Return all of the data exactly as given.

------------------------------------------------

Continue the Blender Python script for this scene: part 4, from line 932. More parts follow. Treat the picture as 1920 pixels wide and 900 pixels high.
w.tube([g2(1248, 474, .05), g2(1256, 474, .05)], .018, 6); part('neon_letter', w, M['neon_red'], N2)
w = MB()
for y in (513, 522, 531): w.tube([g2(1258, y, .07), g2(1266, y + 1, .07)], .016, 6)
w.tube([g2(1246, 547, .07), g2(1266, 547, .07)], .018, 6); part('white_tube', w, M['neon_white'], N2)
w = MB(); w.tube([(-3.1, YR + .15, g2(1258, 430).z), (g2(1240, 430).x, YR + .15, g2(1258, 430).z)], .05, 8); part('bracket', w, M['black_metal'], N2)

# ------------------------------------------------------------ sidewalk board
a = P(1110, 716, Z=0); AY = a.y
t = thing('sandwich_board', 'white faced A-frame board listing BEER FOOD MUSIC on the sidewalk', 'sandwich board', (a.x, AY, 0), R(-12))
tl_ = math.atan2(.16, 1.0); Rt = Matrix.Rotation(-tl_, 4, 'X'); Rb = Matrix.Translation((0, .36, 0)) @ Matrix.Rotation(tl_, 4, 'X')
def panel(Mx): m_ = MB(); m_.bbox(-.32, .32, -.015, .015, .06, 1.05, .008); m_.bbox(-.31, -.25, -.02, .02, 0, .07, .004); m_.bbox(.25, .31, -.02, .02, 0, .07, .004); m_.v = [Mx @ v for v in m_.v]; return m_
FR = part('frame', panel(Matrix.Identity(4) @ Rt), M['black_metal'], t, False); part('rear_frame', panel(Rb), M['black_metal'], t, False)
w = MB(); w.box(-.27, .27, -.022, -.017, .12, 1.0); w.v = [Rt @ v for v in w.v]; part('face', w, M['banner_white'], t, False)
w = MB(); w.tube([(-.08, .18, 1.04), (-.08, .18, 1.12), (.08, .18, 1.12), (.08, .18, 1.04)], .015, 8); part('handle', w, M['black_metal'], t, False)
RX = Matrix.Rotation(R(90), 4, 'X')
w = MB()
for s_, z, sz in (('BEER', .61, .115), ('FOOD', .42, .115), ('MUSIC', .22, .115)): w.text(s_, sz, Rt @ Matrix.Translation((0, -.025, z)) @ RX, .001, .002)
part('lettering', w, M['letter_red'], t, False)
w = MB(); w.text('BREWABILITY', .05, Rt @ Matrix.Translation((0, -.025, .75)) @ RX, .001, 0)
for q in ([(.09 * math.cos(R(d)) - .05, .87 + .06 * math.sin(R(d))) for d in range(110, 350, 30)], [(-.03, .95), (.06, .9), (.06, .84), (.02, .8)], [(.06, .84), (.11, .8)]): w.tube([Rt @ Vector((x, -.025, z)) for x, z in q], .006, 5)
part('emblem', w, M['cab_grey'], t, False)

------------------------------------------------

## Response
Continue the Blender Python script for this scene: part 4, from line 932. More parts follow. Treat the picture as 1920 pixels wide and 900 pixels high.
w.tube([g2(1248, 474, .05), g2(1256, 474, .05)], .018, 6); part('neon_letter', w, M['neon_red'], N2)
w = MB()
for y in (513, 522, 531): w.tube([g2(1258, y, .07), g2(1266, y + 1, .07)], .016, 6)
w.tube([g2(1246, 547, .07), g2(1266, 547, .07)], .018, 6); part('white_tube', w, M['neon_white'], N2)
w = MB(); w.tube([(-3.1, YR + .15, g2(1258, 430).z), (g2(1240, 430).x, YR + .15, g2(1258, 430).z)], .05, 8); part('bracket', w, M['black_metal'], N2)

# ------------------------------------------------------------ sidewalk board
a = P(1110, 716, Z=0); AY = a.y
t = thing('sandwich_board', 'white faced A-frame board listing BEER FOOD MUSIC on the sidewalk', 'sandwich board', (a.x, AY, 0), R(-12))
tl_ = math.atan2(.16, 1.0); Rt = Matrix.Rotation(-tl_, 4, 'X'); Rb = Matrix.Translation((0, .36, 0)) @ Matrix.Rotation(tl_, 4, 'X')
def panel(Mx): m_ = MB(); m_.bbox(-.32, .32, -.015, .015, .06, 1.05, .008); m_.bbox(-.31, -.25, -.02, .02, 0, .07, .004); m_.bbox(.25, .31, -.02, .02, 0, .07, .004); m_.v = [Mx @ v for v in m_.v]; return m_
FR = part('frame', panel(Matrix.Identity(4) @ Rt), M['black_metal'], t, False); part('rear_frame', panel(Rb), M['black_metal'], t, False)
w = MB(); w.box(-.27, .27, -.022, -.017, .12, 1.0); w.v = [Rt @ v for v in w.v]; part('face', w, M['banner_white'], t, False)
w = MB(); w.tube([(-.08, .18, 1.04), (-.08, .18, 1.12), (.08, .18, 1.12), (.08, .18, 1.04)], .015, 8); part('handle', w, M['black_metal'], t, False)
RX = Matrix.Rotation(R(90), 4, 'X')
w = MB()
for s_, z, sz in (('BEER', .61, .115), ('FOOD', .42, .115), ('MUSIC', .22, .115)): w.text(s_, sz, Rt @ Matrix.Translation((0, -.025, z)) @ RX, .001, .002)
part('lettering', w, M['letter_red'], t, False)
w = MB(); w.text('BREWABILITY', .05, Rt @ Matrix.Translation((0, -.025, .75)) @ RX, .001, 0)
for q in ([(.09 * math.cos(R(d)) - .05, .87 + .06 * math.sin(R(d))) for d in range(110, 350, 30)], [(-.03, .95), (.06, .9), (.06, .84), (.02, .8)], [(.06, .84), (.11, .8)]): w.tube([Rt @ Vector((x, -.025, z)) for x, z in q], .006, 5)
part('emblem', w, M['cab_grey'], t, False)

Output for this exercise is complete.